Spirit of Money: Buying Versus Sharing a Car

My husband and I commute via subway and put only a few thousand miles a year on our 15-year-old car. Now that it's on its last leg, we're debating whether it would be cheaper to buy a new car (and take care of it, just like our old one) or join a car-sharing service. What's your advice?

--Eve L., Washington, D.C.


As you're obviously aware, car-sharing companies make a fleet of cars available at various spots around a given urban environment. You pay a nominal annual fee for the right to use the cars, and then pay only for the hours you use it. For someone in your situation, I would say yes, without a doubt, you should go this route rather than buy new. Environmentally it's a slam dunk: Research has shown that each car-sharing vehicle removes anywhere from 6 to 23 vehicles from the road, which means less greenhouse gases, smog, and congestion.

But environmental issues aside, is car sharing cheaper? Again that's probably a yes, although it's a little more complicated and depends on the cost of your new car, how long you'll keep it, and how much you'll drive. Where you live, in D.C., you can join Zipcar for $50 a year (plus a one-time $25 registration fee) and reserve a car for $9 an hour. (For a list of car-sharing companies across the country, see carsharing.net.) If you were to drive, say, eight hours a week, you'd pay $72, or a little over $3,800 (including the registration fee and annual membership) a year. In about six years, that would add up to the cost of a reasonably priced new car.
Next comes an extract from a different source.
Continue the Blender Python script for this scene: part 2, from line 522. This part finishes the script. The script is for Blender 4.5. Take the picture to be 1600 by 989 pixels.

But keep in mind, that's six years of not paying for gas, repairs, insurance, or registration, which will easily tally into the thousands. (According to a 2007 AAA study, someone who owns a vehicle and drives 15,000 miles a year spends $652 a month on car expenses. That includes the monthly payment and all those extras mentioned above.)

Here are a few other reasons you might like car-sharing:

It makes you realize how much you drive.
When you own a car, it's easy to hop in and run out for a quick jaunt to the corner store. If you have to reserve a car and pay for that jaunt, you might just walk or bike. That might sound inconvenient, but you may find over time that you prefer it, and either way your health benefits.

It's fun.
You don't have just one car; you have a fleet. Need a larger vehicle to haul something home from the store? You've got one. Feel like trying out a hybrid vehicle? You've got one. Need to drive some friends around in an SUV? You've got one. As a test run, why not give car-sharing a try while your current car is still breathing? Pledge to keep your car in the garage for two months and just use Zipcar. Keep a journal of how much you spend, and compare that to how much you'll spend on a new car (keeping related expenses like repairs and insurance in mind). Think about how car-sharing makes you feel. I suspect those two months will convert you into Zipcar fans.